Now, whether the company should buy it depends on a couple of things. One is they ought to retain the money they need for intelligent growth prospects, that’s fine.
And secondly — and this is a point that’s never mentioned — they should be buying it back below what they think it’s worth. Now, they’ll make mistakes in that, but you make mistakes in a lot of businesses. But over — that should be the guiding principle.
And to my knowledge — JPMorgan — (CEO) Jamie Dimon said it once, and we’ve said it various times, you know — we retained — we will repurchase shares when it’s to the advantage of the continuing shareholder to have us do so.
But you read about all these buyback problems that we’re going to spend 5 billion buying it back, or 10 billion. Well, that’s like saying, I’m going to go out and buy some business this year for 5 billion without knowing what you’re going to get for the money.
It should be price sensitive, obviously. It should be needs sensitive, obviously. But when the conditions are right, it should also be obvious to repurchase shares, and there shouldn’t be the slightest taint to it any more than there is to dividends.
And people that have now, sort of, taken up the cries about how terrible it was that companies bought back stock — I will say it was terrible for them to pay dividends, too — (laughs) — and they’d have more money now, but they were doing what was intelligent at the time, and I hope they continue to do what’s intelligent as they go forth.
Greg?
GREG ABEL: No, I — the only thing I know you’ve commented on in the past, Warren, is that — I think the one thing we are seeing, and obviously, we’re supportive of buybacks — but there are companies that used — probably their financial engineering was just a little —
WARREN BUFFETT: Extreme.
GREG ABEL: — extreme and too cute, that effectively you’re using every ounce of your balance sheet to buy back stock at a time where you’re really creating no cushion for your business for any type of event or bump in the road, and I — you know, we’re going to see that, and I think that’s a very unfortunate outcome of them, and hence you get some of the backlash.
But there’s still companies, as you highlighted, many that do it right.
WARREN BUFFETT: Yeah. No, if they’re buying it back because it’s fashionable, because they really do like the idea that —there’s nothing wrong with doing — taking an action that increases the value of the remaining shares, but if they’re doing it very — and incidentally, I’ve been witness to some programs, where it really is stupid.

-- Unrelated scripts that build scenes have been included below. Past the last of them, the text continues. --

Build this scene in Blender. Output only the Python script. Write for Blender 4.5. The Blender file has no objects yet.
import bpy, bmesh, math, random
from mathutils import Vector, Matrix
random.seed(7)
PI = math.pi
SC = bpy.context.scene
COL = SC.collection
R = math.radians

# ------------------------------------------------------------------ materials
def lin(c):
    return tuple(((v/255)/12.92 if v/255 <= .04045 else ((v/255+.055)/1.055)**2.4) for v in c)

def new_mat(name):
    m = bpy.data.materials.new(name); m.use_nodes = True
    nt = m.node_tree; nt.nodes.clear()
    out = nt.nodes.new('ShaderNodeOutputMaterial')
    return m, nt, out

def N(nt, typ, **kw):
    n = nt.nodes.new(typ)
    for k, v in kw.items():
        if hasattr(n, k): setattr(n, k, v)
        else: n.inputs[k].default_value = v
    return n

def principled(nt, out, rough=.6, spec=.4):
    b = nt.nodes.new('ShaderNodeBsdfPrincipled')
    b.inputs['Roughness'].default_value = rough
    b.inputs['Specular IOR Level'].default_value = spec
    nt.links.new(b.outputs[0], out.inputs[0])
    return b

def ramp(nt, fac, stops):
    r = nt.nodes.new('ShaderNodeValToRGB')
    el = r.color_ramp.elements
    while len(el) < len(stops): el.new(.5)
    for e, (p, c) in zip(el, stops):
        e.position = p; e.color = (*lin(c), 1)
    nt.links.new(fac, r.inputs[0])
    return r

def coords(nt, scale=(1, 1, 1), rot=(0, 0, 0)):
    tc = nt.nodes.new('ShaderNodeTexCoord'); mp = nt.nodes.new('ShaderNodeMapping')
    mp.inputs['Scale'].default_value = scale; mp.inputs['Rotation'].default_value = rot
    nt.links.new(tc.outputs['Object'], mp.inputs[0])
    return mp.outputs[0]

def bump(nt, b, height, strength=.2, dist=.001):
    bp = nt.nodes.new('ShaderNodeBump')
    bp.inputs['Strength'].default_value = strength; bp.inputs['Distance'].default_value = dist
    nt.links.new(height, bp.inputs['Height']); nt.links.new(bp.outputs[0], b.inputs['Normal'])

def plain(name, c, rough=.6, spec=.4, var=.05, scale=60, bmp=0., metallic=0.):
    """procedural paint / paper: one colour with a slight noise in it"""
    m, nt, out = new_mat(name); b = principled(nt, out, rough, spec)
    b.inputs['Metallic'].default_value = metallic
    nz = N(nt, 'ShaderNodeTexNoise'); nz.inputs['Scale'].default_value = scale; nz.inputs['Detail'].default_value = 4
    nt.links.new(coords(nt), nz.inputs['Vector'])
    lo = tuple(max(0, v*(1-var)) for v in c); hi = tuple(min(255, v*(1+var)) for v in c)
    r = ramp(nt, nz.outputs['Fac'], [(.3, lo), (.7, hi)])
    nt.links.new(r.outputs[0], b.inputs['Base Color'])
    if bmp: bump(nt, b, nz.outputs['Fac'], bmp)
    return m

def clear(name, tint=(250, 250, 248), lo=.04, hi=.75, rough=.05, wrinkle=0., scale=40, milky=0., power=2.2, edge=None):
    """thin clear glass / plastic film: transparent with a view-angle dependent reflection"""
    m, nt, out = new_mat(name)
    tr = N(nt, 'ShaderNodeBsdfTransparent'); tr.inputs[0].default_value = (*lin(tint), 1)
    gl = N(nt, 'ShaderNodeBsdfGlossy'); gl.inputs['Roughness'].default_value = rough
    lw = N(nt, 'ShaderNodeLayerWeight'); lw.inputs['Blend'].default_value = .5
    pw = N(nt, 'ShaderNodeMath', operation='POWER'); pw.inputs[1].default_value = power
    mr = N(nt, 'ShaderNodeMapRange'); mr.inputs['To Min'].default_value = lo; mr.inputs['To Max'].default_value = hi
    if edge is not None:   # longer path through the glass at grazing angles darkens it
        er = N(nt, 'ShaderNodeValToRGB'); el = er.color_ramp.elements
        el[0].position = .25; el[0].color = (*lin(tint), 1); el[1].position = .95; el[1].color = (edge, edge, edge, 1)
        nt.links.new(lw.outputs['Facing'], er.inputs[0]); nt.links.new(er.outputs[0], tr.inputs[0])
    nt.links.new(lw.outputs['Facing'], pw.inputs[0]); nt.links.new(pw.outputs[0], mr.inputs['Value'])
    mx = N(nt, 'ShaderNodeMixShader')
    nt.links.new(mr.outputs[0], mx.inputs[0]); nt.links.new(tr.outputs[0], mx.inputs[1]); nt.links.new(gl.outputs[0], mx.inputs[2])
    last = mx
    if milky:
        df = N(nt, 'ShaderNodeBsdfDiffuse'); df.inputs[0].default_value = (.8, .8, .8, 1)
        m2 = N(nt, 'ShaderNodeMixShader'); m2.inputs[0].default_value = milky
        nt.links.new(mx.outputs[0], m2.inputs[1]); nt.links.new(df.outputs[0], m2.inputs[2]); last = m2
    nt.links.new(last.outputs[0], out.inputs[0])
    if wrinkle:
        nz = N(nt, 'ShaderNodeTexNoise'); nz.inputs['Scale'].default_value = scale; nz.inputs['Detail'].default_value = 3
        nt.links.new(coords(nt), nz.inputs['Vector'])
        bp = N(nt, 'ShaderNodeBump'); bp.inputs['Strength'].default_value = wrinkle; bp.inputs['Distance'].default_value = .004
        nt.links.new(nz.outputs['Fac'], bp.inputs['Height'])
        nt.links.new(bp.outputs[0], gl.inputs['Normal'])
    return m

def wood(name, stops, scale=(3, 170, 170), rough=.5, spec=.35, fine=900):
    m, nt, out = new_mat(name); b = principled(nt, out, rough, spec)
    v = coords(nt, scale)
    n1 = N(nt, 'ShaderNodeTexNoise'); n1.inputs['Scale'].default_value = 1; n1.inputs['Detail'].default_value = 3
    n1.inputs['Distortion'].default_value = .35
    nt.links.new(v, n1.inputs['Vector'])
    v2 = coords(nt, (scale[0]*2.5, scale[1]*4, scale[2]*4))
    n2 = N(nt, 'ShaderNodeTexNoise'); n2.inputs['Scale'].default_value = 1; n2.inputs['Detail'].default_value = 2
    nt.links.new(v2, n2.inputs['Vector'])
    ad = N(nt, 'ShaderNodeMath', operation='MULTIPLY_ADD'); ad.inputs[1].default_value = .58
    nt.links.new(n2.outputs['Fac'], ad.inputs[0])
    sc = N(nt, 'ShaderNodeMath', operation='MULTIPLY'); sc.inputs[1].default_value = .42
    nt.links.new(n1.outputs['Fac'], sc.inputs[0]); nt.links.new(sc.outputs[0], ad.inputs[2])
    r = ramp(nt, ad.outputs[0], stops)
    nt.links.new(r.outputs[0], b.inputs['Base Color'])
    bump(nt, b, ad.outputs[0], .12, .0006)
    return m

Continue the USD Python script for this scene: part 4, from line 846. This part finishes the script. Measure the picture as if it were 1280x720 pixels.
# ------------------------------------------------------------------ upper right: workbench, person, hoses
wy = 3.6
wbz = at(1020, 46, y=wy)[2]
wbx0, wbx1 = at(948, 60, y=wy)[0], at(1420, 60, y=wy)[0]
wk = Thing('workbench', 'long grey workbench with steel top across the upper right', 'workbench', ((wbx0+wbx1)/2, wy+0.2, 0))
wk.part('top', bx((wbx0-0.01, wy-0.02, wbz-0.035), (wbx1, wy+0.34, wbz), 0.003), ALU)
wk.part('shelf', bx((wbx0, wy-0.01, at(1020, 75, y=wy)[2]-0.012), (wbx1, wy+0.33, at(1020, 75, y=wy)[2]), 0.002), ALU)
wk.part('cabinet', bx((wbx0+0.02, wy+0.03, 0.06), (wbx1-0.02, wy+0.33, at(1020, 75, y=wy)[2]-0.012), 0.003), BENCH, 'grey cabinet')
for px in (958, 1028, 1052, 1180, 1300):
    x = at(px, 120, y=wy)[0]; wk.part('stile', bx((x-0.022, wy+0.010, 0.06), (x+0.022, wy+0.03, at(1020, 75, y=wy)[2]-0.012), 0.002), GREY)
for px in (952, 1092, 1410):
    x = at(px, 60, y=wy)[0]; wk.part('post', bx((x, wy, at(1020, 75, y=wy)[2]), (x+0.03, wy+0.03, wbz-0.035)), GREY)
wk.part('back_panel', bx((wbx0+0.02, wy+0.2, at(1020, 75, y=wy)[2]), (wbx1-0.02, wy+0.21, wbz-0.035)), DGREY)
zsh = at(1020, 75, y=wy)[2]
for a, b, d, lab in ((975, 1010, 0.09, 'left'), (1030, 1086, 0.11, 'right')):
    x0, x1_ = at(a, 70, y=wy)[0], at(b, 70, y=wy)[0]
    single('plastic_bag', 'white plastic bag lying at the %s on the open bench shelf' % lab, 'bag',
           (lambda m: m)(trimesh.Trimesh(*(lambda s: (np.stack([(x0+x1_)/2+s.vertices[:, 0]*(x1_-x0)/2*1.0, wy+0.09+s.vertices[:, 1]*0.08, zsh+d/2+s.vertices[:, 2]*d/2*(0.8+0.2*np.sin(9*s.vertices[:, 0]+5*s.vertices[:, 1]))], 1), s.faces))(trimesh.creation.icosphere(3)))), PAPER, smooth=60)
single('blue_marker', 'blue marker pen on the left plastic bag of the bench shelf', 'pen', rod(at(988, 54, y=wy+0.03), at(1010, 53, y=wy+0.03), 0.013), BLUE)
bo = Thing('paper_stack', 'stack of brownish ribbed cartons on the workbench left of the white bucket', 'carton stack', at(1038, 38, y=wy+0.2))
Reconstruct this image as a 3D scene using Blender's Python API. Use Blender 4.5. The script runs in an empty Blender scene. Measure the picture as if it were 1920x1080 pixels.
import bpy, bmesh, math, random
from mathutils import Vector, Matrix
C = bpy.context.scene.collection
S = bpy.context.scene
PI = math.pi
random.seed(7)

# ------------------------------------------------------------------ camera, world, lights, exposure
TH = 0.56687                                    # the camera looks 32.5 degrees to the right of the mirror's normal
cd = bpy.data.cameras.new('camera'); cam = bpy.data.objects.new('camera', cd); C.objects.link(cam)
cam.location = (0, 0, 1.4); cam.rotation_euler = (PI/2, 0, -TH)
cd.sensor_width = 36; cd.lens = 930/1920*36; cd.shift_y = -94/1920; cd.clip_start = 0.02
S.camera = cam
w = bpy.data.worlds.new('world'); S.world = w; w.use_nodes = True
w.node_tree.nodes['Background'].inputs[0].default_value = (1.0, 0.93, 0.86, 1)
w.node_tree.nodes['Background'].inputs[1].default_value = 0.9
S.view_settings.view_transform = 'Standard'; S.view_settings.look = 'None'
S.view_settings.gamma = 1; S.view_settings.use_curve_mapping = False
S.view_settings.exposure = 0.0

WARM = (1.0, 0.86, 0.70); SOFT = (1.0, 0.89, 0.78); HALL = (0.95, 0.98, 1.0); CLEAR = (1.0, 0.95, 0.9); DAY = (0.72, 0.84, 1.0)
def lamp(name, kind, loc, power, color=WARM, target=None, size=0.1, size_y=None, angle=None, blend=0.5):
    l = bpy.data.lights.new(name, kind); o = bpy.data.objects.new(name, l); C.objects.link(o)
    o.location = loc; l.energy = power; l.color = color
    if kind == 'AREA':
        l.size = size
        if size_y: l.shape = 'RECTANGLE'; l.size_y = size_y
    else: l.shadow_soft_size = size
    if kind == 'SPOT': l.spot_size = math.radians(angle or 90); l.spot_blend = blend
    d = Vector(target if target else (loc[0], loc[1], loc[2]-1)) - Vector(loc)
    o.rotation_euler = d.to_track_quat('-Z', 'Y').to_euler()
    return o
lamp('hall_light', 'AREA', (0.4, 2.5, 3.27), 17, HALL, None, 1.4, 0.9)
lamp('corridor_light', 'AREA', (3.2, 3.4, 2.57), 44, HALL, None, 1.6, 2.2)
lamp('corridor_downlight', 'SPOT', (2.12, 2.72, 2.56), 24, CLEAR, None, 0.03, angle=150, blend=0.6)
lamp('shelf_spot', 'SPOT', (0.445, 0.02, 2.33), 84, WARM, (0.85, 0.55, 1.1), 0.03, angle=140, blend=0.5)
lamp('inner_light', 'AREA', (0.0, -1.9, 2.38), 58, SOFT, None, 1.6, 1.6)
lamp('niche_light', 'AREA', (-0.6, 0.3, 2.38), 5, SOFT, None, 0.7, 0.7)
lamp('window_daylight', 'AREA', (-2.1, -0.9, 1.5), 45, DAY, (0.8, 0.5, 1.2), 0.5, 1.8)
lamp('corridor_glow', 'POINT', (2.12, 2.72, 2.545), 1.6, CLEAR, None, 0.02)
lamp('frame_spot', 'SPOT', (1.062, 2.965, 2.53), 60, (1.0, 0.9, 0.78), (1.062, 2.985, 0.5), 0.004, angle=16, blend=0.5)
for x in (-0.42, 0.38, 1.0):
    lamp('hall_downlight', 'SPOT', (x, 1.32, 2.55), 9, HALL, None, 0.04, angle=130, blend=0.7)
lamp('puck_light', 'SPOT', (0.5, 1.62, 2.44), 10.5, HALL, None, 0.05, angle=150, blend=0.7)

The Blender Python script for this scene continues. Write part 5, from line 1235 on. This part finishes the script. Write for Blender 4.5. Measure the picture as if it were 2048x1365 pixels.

But I don’t think it’s immoral. I just think it’s stupid — (laughs) — you know, basically.
And — on the other hand, I — we favor companies that take care of all their requirements for growth and, as Greg says, maintain sound balance sheets and all of that, leave a margin of error for things that you can get surprised with, and if they find their stock selling below the — what the business is intrinsically worth, I think that they’re making a big mistake if they don’t buy in their stock, and —
It’s going to be a political football, and like I say, that when it becomes politically correct to do something in this country — if you’re a politician, the best thing to do is get on board. But Berkshire is going to do what it thinks makes sense for shareholders.
And we — and we like investing in companies that think that way, too. And not all companies, obviously, do.